Now, we wish to find a $q$ between $1$ and $n$ such that $xq$ is within $\frac{1}{n}$ of some integer. Let $\{a\}$ denote the fractional part of $a$. Now, we sort the pigeons $\{x\},\{2x\}, ... , \{nx\}$ into the holes $(0, 1/n), (1/n, 2/n), ... , ((n - 1)/n, 1).$ If any pigeon falls into the first hole, we are done. Therefore assume otherwise; then some two pigeons $\{ix\}, \{jx\} \in (k/n, (k+1)/n)$ for $1 \leq k < n$. Assume, without loss of generality, that $j-i > 0$. Then we have that $\{(j-i)x\}$ must fall into the first or last hole, contradiction.
I got everything except the last line of the proof: Then we have that $\{(j-i)x\}$ must fall into the first or last hole, contradiction. How does it follow?

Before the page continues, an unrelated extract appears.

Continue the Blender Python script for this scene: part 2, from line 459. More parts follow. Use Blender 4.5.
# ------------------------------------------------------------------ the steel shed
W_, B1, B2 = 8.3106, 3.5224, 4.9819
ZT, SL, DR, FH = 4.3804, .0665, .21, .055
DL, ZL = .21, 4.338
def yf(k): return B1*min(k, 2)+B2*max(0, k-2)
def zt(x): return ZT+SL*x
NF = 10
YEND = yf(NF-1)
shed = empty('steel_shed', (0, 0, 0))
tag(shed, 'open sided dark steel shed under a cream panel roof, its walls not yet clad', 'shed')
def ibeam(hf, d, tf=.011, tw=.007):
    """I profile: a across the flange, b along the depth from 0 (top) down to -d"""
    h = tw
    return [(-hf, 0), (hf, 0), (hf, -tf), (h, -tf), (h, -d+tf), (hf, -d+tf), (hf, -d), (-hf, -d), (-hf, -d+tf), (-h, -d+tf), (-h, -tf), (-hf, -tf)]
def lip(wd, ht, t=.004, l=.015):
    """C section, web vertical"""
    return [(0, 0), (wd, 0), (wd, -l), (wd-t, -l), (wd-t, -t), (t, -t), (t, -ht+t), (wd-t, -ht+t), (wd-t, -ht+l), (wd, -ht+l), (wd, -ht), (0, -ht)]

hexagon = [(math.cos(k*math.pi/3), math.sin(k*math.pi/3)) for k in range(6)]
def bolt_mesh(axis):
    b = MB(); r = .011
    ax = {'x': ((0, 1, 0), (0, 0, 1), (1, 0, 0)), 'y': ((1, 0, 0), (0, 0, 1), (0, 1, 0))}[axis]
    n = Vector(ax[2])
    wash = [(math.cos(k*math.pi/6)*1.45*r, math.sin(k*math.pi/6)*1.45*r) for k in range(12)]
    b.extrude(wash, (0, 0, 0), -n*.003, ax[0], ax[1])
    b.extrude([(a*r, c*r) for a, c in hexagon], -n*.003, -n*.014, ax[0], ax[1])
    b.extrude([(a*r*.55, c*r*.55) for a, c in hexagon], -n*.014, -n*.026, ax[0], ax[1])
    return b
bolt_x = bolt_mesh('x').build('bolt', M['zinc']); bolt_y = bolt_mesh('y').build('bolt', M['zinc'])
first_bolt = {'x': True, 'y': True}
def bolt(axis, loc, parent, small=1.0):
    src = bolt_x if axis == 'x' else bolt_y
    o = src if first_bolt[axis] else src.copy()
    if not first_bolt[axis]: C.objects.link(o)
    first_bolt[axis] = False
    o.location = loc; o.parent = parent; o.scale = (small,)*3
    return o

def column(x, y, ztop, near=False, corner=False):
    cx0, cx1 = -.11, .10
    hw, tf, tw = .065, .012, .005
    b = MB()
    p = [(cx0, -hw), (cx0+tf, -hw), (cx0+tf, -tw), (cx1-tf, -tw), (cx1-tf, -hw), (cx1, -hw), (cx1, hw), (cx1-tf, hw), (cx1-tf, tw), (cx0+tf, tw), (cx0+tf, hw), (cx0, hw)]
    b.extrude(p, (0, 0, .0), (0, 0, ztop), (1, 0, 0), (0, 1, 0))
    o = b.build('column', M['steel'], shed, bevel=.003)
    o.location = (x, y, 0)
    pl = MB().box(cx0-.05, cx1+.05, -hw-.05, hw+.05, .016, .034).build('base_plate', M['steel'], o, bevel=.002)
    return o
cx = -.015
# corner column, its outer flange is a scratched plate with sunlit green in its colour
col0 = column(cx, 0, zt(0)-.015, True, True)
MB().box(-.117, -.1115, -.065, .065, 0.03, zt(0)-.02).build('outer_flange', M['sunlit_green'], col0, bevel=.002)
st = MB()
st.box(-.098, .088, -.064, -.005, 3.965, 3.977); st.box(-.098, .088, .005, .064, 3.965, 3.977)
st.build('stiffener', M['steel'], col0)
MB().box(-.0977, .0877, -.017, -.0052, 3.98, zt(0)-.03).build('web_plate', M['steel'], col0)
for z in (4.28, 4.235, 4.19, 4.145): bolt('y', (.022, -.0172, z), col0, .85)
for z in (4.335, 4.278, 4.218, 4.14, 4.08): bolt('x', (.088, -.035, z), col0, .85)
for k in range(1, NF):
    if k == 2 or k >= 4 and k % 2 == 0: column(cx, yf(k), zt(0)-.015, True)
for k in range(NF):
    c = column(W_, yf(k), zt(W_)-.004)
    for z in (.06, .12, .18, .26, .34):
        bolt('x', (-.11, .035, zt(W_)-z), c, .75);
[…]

And isn't the proof incomplete if $\{(j-i)x\}$ falls into the last hole?
Note that since $\{ ix \}$, $\{ jx \}\in (k/n, (k+1)/n)$ then their difference is at most $(k+1)/n - k/n = 1/n$. Hence the fractional parts of $\{ ix \}$ and $\{ jx \}$ differ by at most $1/n$. So subtracting $ix$ from $jx$ we obtain a number that is within $1/n$ of an integer, hence $\{ (j-i)x \}$ is in the first or last hole.
If it is in the first hole then you can see how the problem is solved. If it is in the last hole then (setting $j-i = q$) we have $qx = p - y$ for some integer $p$ and $0< y < 1/n$. So $qx - p = -y$ and taking absolute values $ |qx - p| < |-y| = y < 1/n$.